Clouded Thoughts

Smog.

I didn’t realize it at first but this place is packed full of it. What I had believed was fog early yesterday morning right after my arrival has been fully realized as smog. It’s not unheard of where I’m from but I have never seen it cloud my own eyes.

The very eyes I found useless in this adventure.

If there is one thing I did see, it is this, there is just simply too much. The city is bursting with too many sights, large buildings, people, markets, fish, cars, busses, more than I can process in a short amount of time and we’re too busy stuck to the ground to notice even half the things we encounter. Our vision doesn’t reach enough heights for us to fully take in our surroundings.

We are blind. We are easily distracted by colors, lights, people, skin tone to really feel the moment we’re in, to really take in our environment. Trying to talk about what I saw- trying to remember what I saw is pointless because I simply can’t. I do not have the capacity or the ability to even come close to process anything based on sight.

My sight is very flawed.

It’s like a movie montage, a drunken escape, a moment in time where you vaguely recall the scene but not enough to gather all the information of it. It leaves us with a hole in our memory and it isn’t worth it.

No, I couldn’t even begin to process the city in sight but I found my day guided in sound.

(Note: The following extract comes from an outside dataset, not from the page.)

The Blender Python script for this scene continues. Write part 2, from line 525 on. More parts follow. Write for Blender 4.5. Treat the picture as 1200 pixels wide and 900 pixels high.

The sounds of the city are much more reliable. Not only is there a constant hum of activity but when you really focus you could pinpoint the exact absolute detail of the things you can’t see.

The metro station’s announcements – a woman’s voice that calmly tells you to mind the gap as you exit a train in three languages. The box that tumbles over as an old tan overworked man tries to gather his merchandise. The steps of high heels on the pavement as it clinks to a higher order. Poor men’s woes as they complain about work, people and family. The bus that drives by a little too closely to the street, roaring as it nearly misses a business man on the phone.

Sound is the only way to take in this city. It’s the only way to really understand where you are and where you’re going. Sound is the only real thing the only thing you can hold onto and remember in a city. Smells, sights, even touch, is too quickly gone but the sound, the music sticks with you. It rings in your ears long after it’s gone, and the constant hum of something different draws you into a new world.

Today I heard more than I could even begin to imagine. A million different languages mixed together from a million different world at a million different places, the crank of a wrench and a slam of a hammer as men in hardhats (and some not) attempt to fix the pavements of busy streets where young men laugh at poor ones.

I felt as if I could tell a person’s whole life story by listening to them go about their every days. I could pick out the poor from the rich, the helpful to the helpless, the greats from the slime and those who spent their days working from the ground up to find success. I could tell because I listened and I listened because I needed to hold onto something.

I can’t leave this place with just a few blurry pictures of lights and cars. I don’t want to see this place in my memories as a few landmarks and the festive color of red. I need to leave this place feeling like I was actually in it. I don’t want to be a tourist. I want to be a person. And the only way to make this place feel real is to listen to it because MUSIC, when soft voices die, vibrates in the memory.